STATED PROBLEM =
Quote the listing below in full and exactly as written, but omit every picture.
[START OF INFORMATION SHOWN]
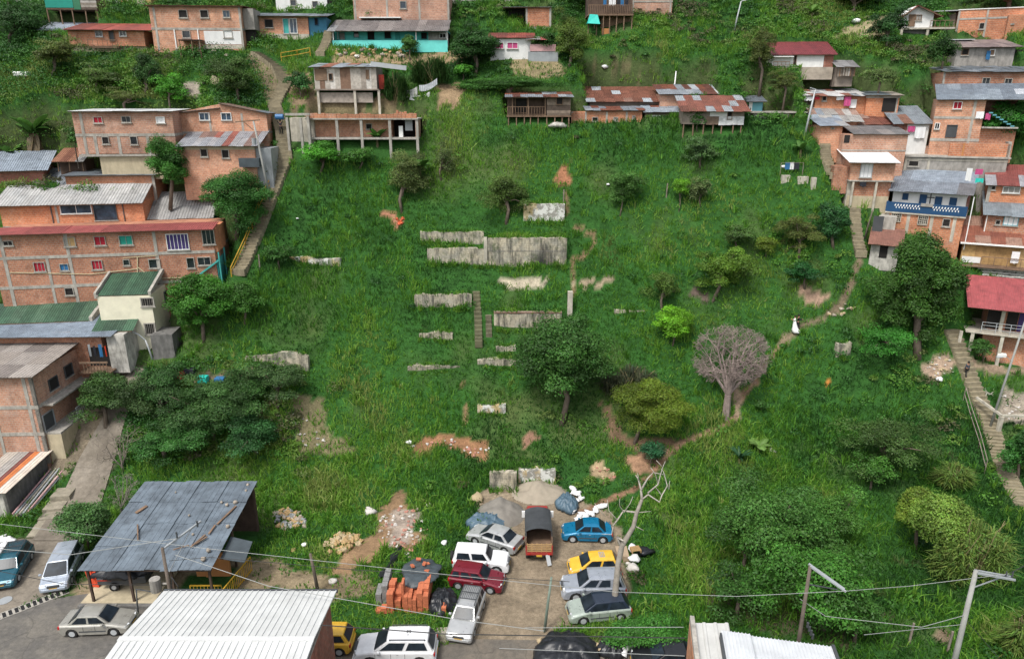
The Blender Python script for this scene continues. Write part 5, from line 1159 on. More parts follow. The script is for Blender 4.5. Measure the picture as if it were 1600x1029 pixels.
def strip(name, label, left, right, mat, lift=.06, sub=14, k='F', kind='structure', across=6):
 A = [np.array(cr(k, *p)) for p in left]; Bp = [np.array(cr(k, *p)) for p in right]; m = MB(); rows = []
 for i in range(len(A) - 1):
  for j in range(sub + (i == len(A) - 2)):
   t = j / sub; a = A[i] * (1 - t) + A[i + 1] * t; b = Bp[i] * (1 - t) + Bp[i + 1] * t
   pa, pb = hit(*a), hit(*b); row = []
   for q in range(across + 1):
    x, y = pa[:2] + (pb[:2] - pa[:2]) * q / across; row.append((x, y, float(ground(x, y)) + lift))
   rows.append(row)
 n = across + 1; vs = [p for r_ in rows for p in r_]; fs = [(i * n + q, i * n + q + 1, (i + 1) * n + q + 1, (i + 1) * n + q) for i in range(len(rows) - 1) for q in range(across)]
 fs = [tuple(reversed(f)) for f in fs] if Vector(vs[fs[0][1]]).__sub__(Vector(vs[fs[0][0]])).cross(Vector(vs[fs[0][3]]) - Vector(vs[fs[0][0]])).z < 0 else fs
 m.raw(vs, fs); o = m.build(name, mat, smooth=True); o['kind'] = kind; o['label'] = label
 BARE.append(('poly', [tuple(r_[0][:2]) for r_ in rows] + [tuple(r_[-1][:2]) for r_ in reversed(rows)], (.09, .075, .055), 1.0)); return o
def m_road(name, c, dirt, crack=True):
 m, nt, N, Lk, bs = newmat(name); pos = geo_pos(nt); a = noise(nt, pos, .35, 6, .7); b = noise(nt, pos, 3, 5, .7); f = noise(nt, pos, 25, 2, .6)
 cc = mix(nt, mapr(nt, a, .42, .6, 0, .8), tuple(c), tuple(dirt)); cc = mix(nt, 1.0, cc, mapr(nt, b, .3, .7, .72, 1.2), 'MULTIPLY'); cc = mix(nt, 1.0, cc, mapr(nt, f, .3, .7, .85, 1.15), 'MULTIPLY')
 if crack:
  v = N.new('ShaderNodeTexVoronoi'); v.feature = 'DISTANCE_TO_EDGE'; v.inputs['Scale'].default_value = .22
  w_ = N.new('ShaderNodeVectorMath'); w_.operation = 'ADD'; nn = N.new('ShaderNodeTexNoise'); nn.inputs['Scale'].default_value = .8; Lk.new(pos, nn.inputs['Vector']); Lk.new(pos, w_.inputs[0]); Lk.new(nn.outputs['Color'], w_.inputs[1]); Lk.new(w_.outputs[0], v.inputs['Vector'])
  cc = mix(nt, mapr(nt, v.outputs['Distance'], .0, .012, .45, 0), cc, tuple(q * .35 for q in c))
 Lk.new(cc, bs.inputs['Base Color']); Lk.new(mapr(nt, a, .35, .65, .6, .95), bs.inputs['Roughness']); bump(nt, b, bs, .4, .03); MATS[name] = m; return m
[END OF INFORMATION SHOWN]
CORRECT OUTPUT =
The Blender Python script for this scene continues. Write part 5, from line 1159 on. More parts follow. The script is for Blender 4.5. Measure the picture as if it were 1600x1029 pixels.
def strip(name, label, left, right, mat, lift=.06, sub=14, k='F', kind='structure', across=6):
 A = [np.array(cr(k, *p)) for p in left]; Bp = [np.array(cr(k, *p)) for p in right]; m = MB(); rows = []
 for i in range(len(A) - 1):
  for j in range(sub + (i == len(A) - 2)):
   t = j / sub; a = A[i] * (1 - t) + A[i + 1] * t; b = Bp[i] * (1 - t) + Bp[i + 1] * t
   pa, pb = hit(*a), hit(*b); row = []
   for q in range(across + 1):
    x, y = pa[:2] + (pb[:2] - pa[:2]) * q / across; row.append((x, y, float(ground(x, y)) + lift))
   rows.append(row)
 n = across + 1; vs = [p for r_ in rows for p in r_]; fs = [(i * n + q, i * n + q + 1, (i + 1) * n + q + 1, (i + 1) * n + q) for i in range(len(rows) - 1) for q in range(across)]
 fs = [tuple(reversed(f)) for f in fs] if Vector(vs[fs[0][1]]).__sub__(Vector(vs[fs[0][0]])).cross(Vector(vs[fs[0][3]]) - Vector(vs[fs[0][0]])).z < 0 else fs
 m.raw(vs, fs); o = m.build(name, mat, smooth=True); o['kind'] = kind; o['label'] = label
 BARE.append(('poly', [tuple(r_[0][:2]) for r_ in rows] + [tuple(r_[-1][:2]) for r_ in reversed(rows)], (.09, .075, .055), 1.0)); return o
def m_road(name, c, dirt, crack=True):
 m, nt, N, Lk, bs = newmat(name); pos = geo_pos(nt); a = noise(nt, pos, .35, 6, .7); b = noise(nt, pos, 3, 5, .7); f = noise(nt, pos, 25, 2, .6)
 cc = mix(nt, mapr(nt, a, .42, .6, 0, .8), tuple(c), tuple(dirt)); cc = mix(nt, 1.0, cc, mapr(nt, b, .3, .7, .72, 1.2), 'MULTIPLY'); cc = mix(nt, 1.0, cc, mapr(nt, f, .3, .7, .85, 1.15), 'MULTIPLY')
 if crack:
  v = N.new('ShaderNodeTexVoronoi'); v.feature = 'DISTANCE_TO_EDGE'; v.inputs['Scale'].default_value = .22
  w_ = N.new('ShaderNodeVectorMath'); w_.operation = 'ADD'; nn = N.new('ShaderNodeTexNoise'); nn.inputs['Scale'].default_value = .8; Lk.new(pos, nn.inputs['Vector']); Lk.new(pos, w_.inputs[0]); Lk.new(nn.outputs['Color'], w_.inputs[1]); Lk.new(w_.outputs[0], v.inputs['Vector'])
  cc = mix(nt, mapr(nt, v.outputs['Distance'], .0, .012, .45, 0), cc, tuple(q * .35 for q in c))
 Lk.new(cc, bs.inputs['Base Color']); Lk.new(mapr(nt, a, .35, .65, .6, .95), bs.inputs['Roughness']); bump(nt, b, bs, .4, .03); MATS[name] = m; return m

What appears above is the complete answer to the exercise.